I still miss Sophie, when she past away even my vet was crying because everyone in the office had gotten so attached to her.
I would love to own another one.
we had one and she lived in the house as far as house training they go the bathroom in the same spot so if you take a kiddy pool and cut a door out for it to go in it will. but remember the pig pics the spot. also after time we learned what times she went (2 times a day) so we put a wide plank down for a ramp at the back door and would just let her out and she would go outside. they are great vacuum cleaners. very smart too my hubby has a friend with one hes had for years and he has to chain the fridge shut cause the pig will open and clean the whole thing out. they can scream so loud if there scared too its ear piercing. Good luck
There was one where I use to rent from and they got her from the pound. She was potty trained to go outside with the dogs and even knew some tricks. All was great until she started coming in heat and then she forgot she was potty trained.
Then she became a outside pig and was still happy. The ended up loaning her to a friend who had another female pig for her to play with. They owned a eatery and brought them scrap food.
When they got her back she was a huge pig on short sticks.
So if you keep them inside watch them when they get old enough to come in heat and be careful how much you feed them.
Do the females grow long teeth that need to be trimmed like the males? I know female wild pigs don't grow long teeth but wasn't sure if PBP's did.

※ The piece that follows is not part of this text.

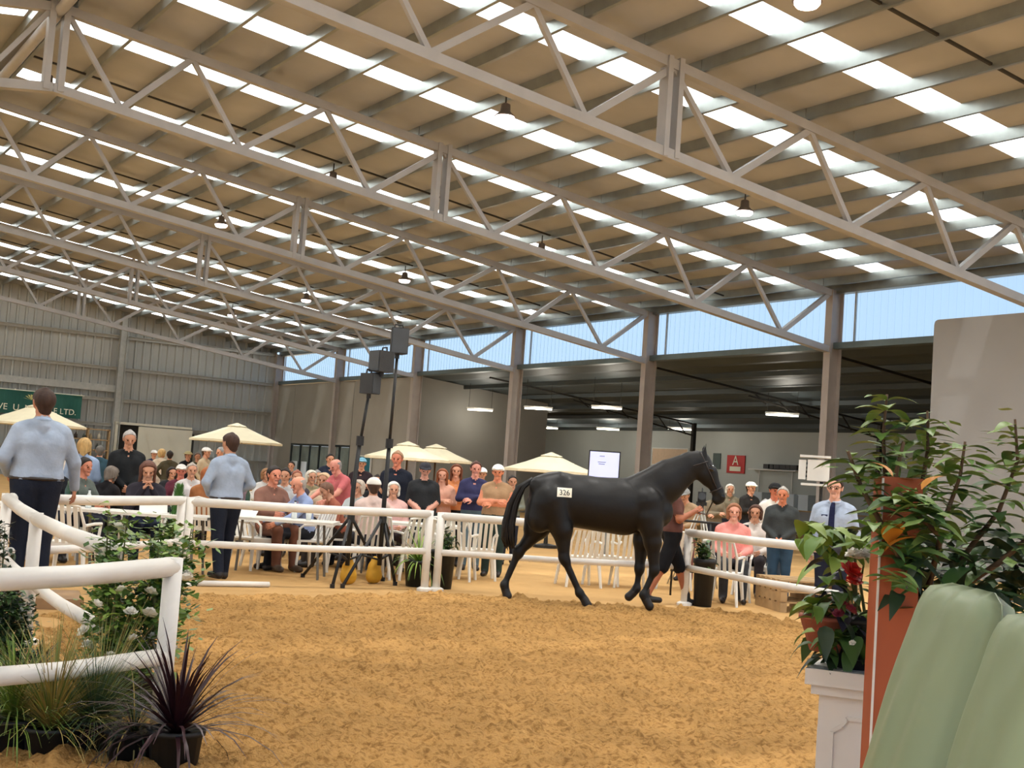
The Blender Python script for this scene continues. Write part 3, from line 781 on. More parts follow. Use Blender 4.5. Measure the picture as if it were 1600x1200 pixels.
    for i in range(40):
        f = i/39; a = hp(1000+f*400, 318-f*195+(-14 if .2 < f < .9 else 0), 0); L = 0.10+0.05*random.random()
        t.path([a+V3(0, 0, -.01), a+V3(.0, .06, .02), a+V3(-.03, .13, -L*.7), a+V3(-.05, .15, -L*1.6)], [.016, .018, .014, .003], 5)
    t.build('mane', mh, h, True)
    strap = mat('bridle_leather', (40, 30, 26), rough=0.4, var=0.1); brass = mat('brass', (190, 170, 120), rough=0.3, metal=0.9, var=0.05)
    def strap_ring(c0, c1, r, nm):
        # a loop of strap around the head at point c0 with plane normal along c0->c1
        c0 = Vector(c0); d = (Vector(c1)-c0).normalized(); b = Vector((0, 1, 0)); a = d.cross(b)
        m = MB(); m.path([c0+a*(r*math.cos(k*math.pi/8))+b*(r*.78*math.sin(k*math.pi/8)) for k in range(17)], .009, 6)
        return m.build(nm, strap, h, True)
    strap_ring(hp(1525, 370), hp(1550, 430), .082, 'noseband'); strap_ring(hp(1400, 200), hp(1440, 330), .145, 'throat_strap')
    m = MB()
    for y in (-.092, .092): m.path([hp(1415, 120, y*.75), hp(1470, 250, y*1.02), hp(1520, 365, y*.8)], .008, 6)
    m.build('cheek_strap', strap, h, True)
    # hip number
    st = MB(); cpos = hp(493, 392, 0)
    stick = mat('sticker_white', (236, 232, 214), rough=0.6, var=0.03); ink = mat('black_ink', (25, 25, 28), rough=0.7, var=0)
    # find flank surface depth there
    near = V[(np.abs(V[:, 0]-cpos[0]) < .10) & (np.abs(V[:, 2]-cpos[2]) < .06)]
    ys = near[:, 1].min()
    n = 8; vs = []; fs = []
    def surf_y(x, z):
        dd_ = (V[:, 0]-x)**2+(V[:, 2]-z)**2; q = np.where(V[:, 1] < 0, dd_, 9); i = np.argsort(q)[:6]; return V[i, 1].mean()-.012
    for j in range(3):
        for i in range(n+1):
            x = cpos[0]-.088+.176*i/n; z = cpos[2]-.055+.11*j/2; vs.append((x, surf_y(x, z), z))
    for j in range(2):
        for i in range(n): fs.append((j*(n+1)+i, j*(n+1)+i+1, (j+1)*(n+1)+i+1, (j+1)*(n+1)+i))
    st.add(vs, fs); sk_ = st.build('hip_sticker', stick, h, True)
    tilt = math.atan2(surf_y(cpos[0], cpos[2]+.05)-surf_y(cpos[0], cpos[2]-.05), .10)
    yw = math.atan2(surf_y(cpos[0]+.08, cpos[2])-surf_y(cpos[0]-.08, cpos[2]), .16)
    text('326', .092, ink, sk_, (cpos[0], min(surf_y(cpos[0]+dx, cpos[2]) for dx in (-.06, 0, .06))-.004, cpos[2]-.004), (R_(90)-tilt, 0, yw), 'number', 0.0015)
    return h, hp
horse, _hp = build_horse()
hd = gp(1046, 944, 0.03); hd = at(1043, 944, 16.75)
hob, hK = person('person in dark polo and shorts leading the black horse from its far side', (hd[0], hd[1], 0.0), -YAW-R_(90)+R_(8), H=1.72, arms=(V3(.27, .02, 1.14), V3(.20, .24, 1.26)), arms_l='down', shirt=(96, 62, 54), pants=(24, 24, 27), shoes=(22, 20, 20), skn=(168, 104, 74), shorts=True, stride=-1.0, sleeve='short', hair=('short', (50, 38, 30)), h=0.018)

bpy.context.view_layer.update()
_w = horse.matrix_world.inverted() @ (hob.matrix_world @ Vector((hK['U'](V3(.19, .30, 1.25))*hK['s']).tolist()))
_a = Vector(_hp(1500, 455, .03).tolist()); ro = MB(); ro.path([_a, _a*.6+_w*.4-Vector((0, 0, .10)), _w], .009, 6)
ro.build('lead_rein', mat('bridle_leather', (40, 30, 26)), horse, True)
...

I want to get a female next year and plan to have her spayed, I heard they make much better pets when they are spayed young.
I had mine spayed when she was young too, she was ramming the back of my legs alot when I would standing there doing dishes or something.
It became persisitant so I called the vet and they said she needed to be spayed, they said they become like that in heat.
We had her spayed, she was fine after that.
She did not grow the tusks like the males.Nothing had to be trimmed.
Just make sure that if you get one she has plenty of room to run around, they love to be outside rooting around.
Mine slept in the house, but she played outside most of the day.